> Given problem
From the listing below, return each line that includes "picture".

** start **

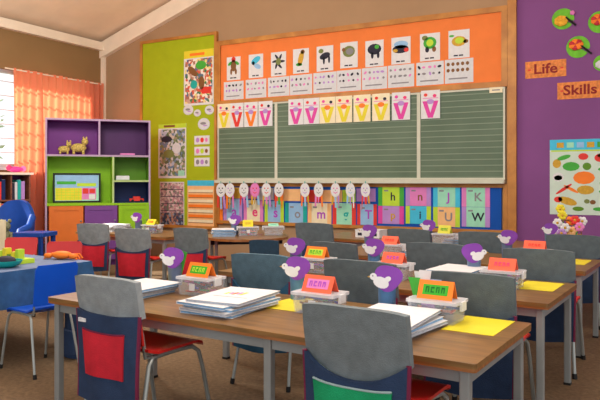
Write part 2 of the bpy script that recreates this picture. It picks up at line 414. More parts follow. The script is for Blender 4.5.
# cards pinned on the boards
def put(mb, name, px, py, y, label, cat, group=None):
    return tag(mb.build(name, loc=FW(px, py, y)), label, cat, group)
def msize(px, w, h, y=WALL_Y):            # pixel width and height at px -> metres on the wall
    return abs(wx(px + w / 2, y) - wx(px - w / 2, y)), abs(wz(px, 100, y) - wz(px, 100 + h, y))
def drawing(mb, kind, w, h):
    r_ = mb.rect; z = h * .1
    def e(a, b, c, d, m, l=0, rot=0): mb.ell(a * 1.15, z + (b - z) * 1.2, c * 1.25, d * 1.3, m, l, rot=rot)
    if kind == 0: e(0, z + .02 * h, .16 * w, .2 * h, m_brn, 1); e(0, z + .24 * h, .12 * w, .09 * h, m_redc, 1); e(-.22 * w, z + .1 * h, .14 * w, .05 * h, m_grn, 1, rot=.6); e(.22 * w, z + .1 * h, .14 * w, .05 * h, m_grn, 1, rot=-.6); e(-.15 * w, z - .2 * h, .06 * w, .1 * h, m_brn, 1); e(.15 * w, z - .2 * h, .06 * w, .1 * h, m_brn, 1)
    elif kind == 1: e(0, z + .12 * h, .28 * w, .1 * h, m_skyb, 1, rot=.5); e(.1 * w, z - .1 * h, .2 * w, .08 * h, m_palb, 1, rot=-.4); e(-.15 * w, z + .02 * h, .08 * w, .06 * h, m_dark, 1)
    elif kind == 2:
        for a in range(6): e(.16 * w * cos(a), z + .14 * h * sin(a), .2 * w, .04 * h, m_dark, 1, rot=a * 1.1)
        e(0, z, .14 * w, .11 * h, m_olive, 2)
    elif kind == 3: e(0, z, .13 * w, .24 * h, m_gold, 1, rot=-.25); e(.1 * w, z + .22 * h, .1 * w, .07 * h, m_brn, 1); e(-.1 * w, z - .2 * h, .16 * w, .05 * h, m_grn, 1)
    elif kind == 4: e(0, z, .26 * w, .1 * h, m_dark, 1, rot=.3); e(-.2 * w, z + .17 * h, .12 * w, .07 * h, m_olive, 1); e(.22 * w, z - .12 * h, .05 * w, .12 * h, m_dark, 1); e(-.05 * w, z - .15 * h, .05 * w, .12 * h, m_dark, 1)
    elif kind == 5: e(0, z + .03 * h, .28 * w, .17 * h, m_olive, 1); e(.05 * w, z + .03 * h, .18 * w, .1 * h, m_mid, 2); e(-.26 * w, z + .1 * h, .08 * w, .06 * h, m_brn, 2)
    elif kind == 6: e(0, z + .05 * h, .3 * w, .16 * h, m_dark, 1); e(-.1 * w, z - .14 * h, .06 * w, .1 * h, m_dark, 1); e(.18 * w, z - .14 * h, .06 * w, .1 * h, m_dark, 1); e(.12 * w, z + .12 * h, .1 * w, .06 * h, m_grn, 2)
    elif kind == 7: e(-.02 * w, z - .04 * h, .34 * w, .12 * h, m_dark, 1); e(0, z + .1 * h, .3 * w, .11 * h, m_palb, 1); e(.25 * w, z - .08 * h, .1 * w, .06 * h, m_redc, 2); e(-.25 * w, z - .08 * h, .1 * w, .05 * h, m_gold, 2)
    elif kind == 8: e(0, z + .04 * h, .26 * w, .17 * h, m_grn, 1); e(-.22 * w, z + .2 * h, .12 * w, .07 * h, m_olive, 1); e(-.12 * w, z - .16 * h, .08 * w, .08 * h, m_dark, 1); e(.18 * w, z - .16 * h, .08 * w, .08 * h, m_brn, 1); e(0, z + .04 * h, .14 * w, .1 * h, m_limec, 2)
    else: e(0, z, .28 * w, .14 * h, m_gold, 1); e(.02 * w, z + .02 * h, .17 * w, .09 * h, m_limec, 2); e(.28 * w, z - .02 * h, .1 * w, .05 * h, m_brn, 1); e(-.3 * w, z + .17 * h, .1 * w, .03 * h, m_grn, 1)
    for k in (-.15, .1): r_(k * w - .1 * w, k * w + .1 * w, -.43 * h, -.38 * h, m_dark, 1)
YP = YS - .001
anim = [(233.7, 68.5, 'brown figure in red hat'), (256, 66, 'pale blue bird drawing'), (278.6, 64, 'dark many-legged creature'), (301, 61, 'golden giraffe-like animal'), (325, 58.5, 'dark four-legged animal'), (349, 55, 'grey and olive round animal'), (374.5, 53.5, 'black bulky animal'), (401, 50.5, 'dark animal under blue arch'), (430, 47, 'green tortoise-like animal'), (459, 44, 'gold and lime snail-like animal')]
ordn = ['leftmost', 'second from left', 'third from left', 'fourth from left', 'fifth from left', 'fifth from right', 'fourth from right', 'third from right', 'second from right', 'rightmost']
for i, (px, py, d) in enumerate(anim):
    w, h = msize(px, 13.5 + (px - 233) * .033, 23 + (px - 233) * .022)
    mb = MB().sheet(w, h, m_white); drawing(mb, i, w, h)
    put(mb, 'picture_card', px, py, YP, 'upper row card with a %s, %s on orange board' % (d, ordn[i]), 'picture card', 'animal picture cards on the orange board')
for i, (px, py, d) in enumerate(anim):
    px2 = px; w, h = msize(px, 19.5 + (px - 233) * .039, 18 + (px - 233) * .026)
    mb = MB().sheet(w, h, m_offw)
    rr = random.Random(i)
    for a in range(5):
        for b in range(2):
            if i == 9: mb.ell((-.38 + .17 * a) * w, (.3 - .26 * b) * h, .06 * w, .08 * h, m_brn, 1, 8)
            else: mb.ell((-.38 + .18 * a + rr.uniform(-.03, .03)) * w, (.28 - .28 * b) * h, .045 * w, rr.uniform(.05, .1) * h, rr.choice([m_mid, m_dark, m_lilac, m_pink]), 1, 7, rr.uniform(0, 3))
    mb.rect(-.36 * w, .3 * w, -.34 * h, -.28 * h, m_mid, 1)
    put(mb, 'counting_card', px2, (99 - (px - 234) * .075 - 9) if 0 else (90.5 - (px - 234) * .0871), YP, 'wide counting card, %s in the lower row on the orange board' % ordn[i], 'counting card', 'counting cards on the orange board')
vc = [(224, 0), (237, 1), (251, 2), (265.5, 3), (296, 3), (311.5, 3), (327.5, 0), (344, 0), (362, 0), (381, 0), (401, 3), (430.5, 3)]
vm = [m_yellow, m_redc, m_tento, m_magenta]; vn = ['yellow', 'red', 'orange', 'pink']
vl = ['yellow V card at the far left end of the chalkboard top', 'only red V card, above the left chalkboard leaf', 'only orange V card, above the left chalkboard leaf', 'pink V card just left of the first chalkboard joint', 'pink V card just right of the first chalkboard joint', 'pink V card beside the first yellow card of the middle leaf', 'first yellow V card from the left on the middle leaf', 'second yellow V card from the left on the middle leaf', 'third yellow V card from the left on the middle leaf', 'last yellow V card before the pink ones at right', 'pink V card just left of the second chalkboard joint', 'pink V card on the right chalkboard leaf']
for i, (px, k) in enumerate(vc):
    top = 104 - (px - 224) * .066; hh = 24 + (px - 224) * .02; ww = 12.7 + (px - 224) * .03
    w, h = msize(px, ww, hh); mb = MB().sheet(w, h, m_white if k != 0 else m_cream2)
    zt = .12 * h; s_ = .42 * w
    mb.flat([(-s_, zt), (-s_ * .45, zt), (0, -.3 * h), (s_ * .45, zt), (s_, zt), (s_ * .3, -.47 * h), (-s_ * .3, -.47 * h)], vm[k], 1)
    mb.ell(0, zt - .02 * h, .2 * w, .09 * h, m_tento if k == 0 else m_lilac, 1, 10)
    mb.ell(-.25 * w, .34 * h, .1 * w, .06 * h, m_redc if i % 2 else m_magenta, 1, 8); mb.ell(.22 * w, .3 * h, .1 * w, .06 * h, m_inkr if i % 3 else m_dark, 1, 8); mb.rect(-.4 * w, .4 * w, .21 * h, .235 * h, m_pink, 1)
    put(mb, 'letter_card', px, top + hh / 2, YC - .014, vl[i], 'letter card', 'V cards along the top of the chalkboard')

faces = [221, 230, 244, 255, 266.5, 279, 305, 318.7, 335.5, 350.5, 365.5]
fl = ['leftmost', 'second from left', 'third from left', 'fourth from left', 'fifth from left', 'sixth from left', 'fifth from right', 'fourth from right', 'third from right', 'second from right', 'rightmost']
for i, px in enumerate(faces):
    w, h = msize(px, 9.2, 14); mb = MB(); m0 = m_white if i not in (3,) else m_pink
    mb.ell(0, 0, w / 2, h / 2, m0, 0, 18); rr = random.Random(i + 5); ink = [m_dark, m_lilac, m_mid, m_redc, m_redc, m_dark, m_lilac, m_mid, m_magenta, m_palb, m_lilac][i]
    mb.ell(-.17 * w, .12 * h, .07 * w, .05 * h, ink, 1, 8); mb.ell(.17 * w, .12 * h, .07 * w, .05 * h, ink, 1, 8); mb.ell(0, -.02 * h, .05 * w, .06 * h, m_mid, 1, 6)
    mb.flat([(-.25 * w, -.14 * h), (0, -.26 * h), (.25 * w, -.14 * h), (.2 * w, -.12 * h), (0, -.2 * h), (-.2 * w, -.12 * h)], ink, 1)
    mb.rect(-.04 * w, .04 * w, .45 * h, .62 * h, m_tealc, 0)
    pf = put(mb, 'paper_smiley', px, 190, YC - .1, 'white oval paper face hung from the chalk tray, %s of its row' % fl[i] if i != 3 else 'pink oval paper face hung from the chalk tray', 'paper smiley', 'oval paper smileys under the chalk tray')
    for q in (-.3, 0, .3):
        l_ = h * rr.uniform(.5, 1.0); sb_ = MB(); sb_.flat([(q * w - .1 * w, -.38 * h), (q * w + .1 * w, -.38 * h), (q * w * 1.2 + .07 * w + .1 * w * rr.uniform(-1, 1), -.42 * h - l_), (q * w * 1.2 - .07 * w, -.42 * h - l_)][::-1], rr.choice([m_redc, m_lilac, m_gold, m_palb, m_grn, m_pink, m_white, m_tento]), 0, .004); sb_.build('streamer', pf)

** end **

> Reply to the task
Write part 2 of the bpy script that recreates this picture. It picks up at line 414. More parts follow. The script is for Blender 4.5.
    put(mb, 'picture_card', px, py, YP, 'upper row card with a %s, %s on orange board' % (d, ordn[i]), 'picture card', 'animal picture cards on the orange board')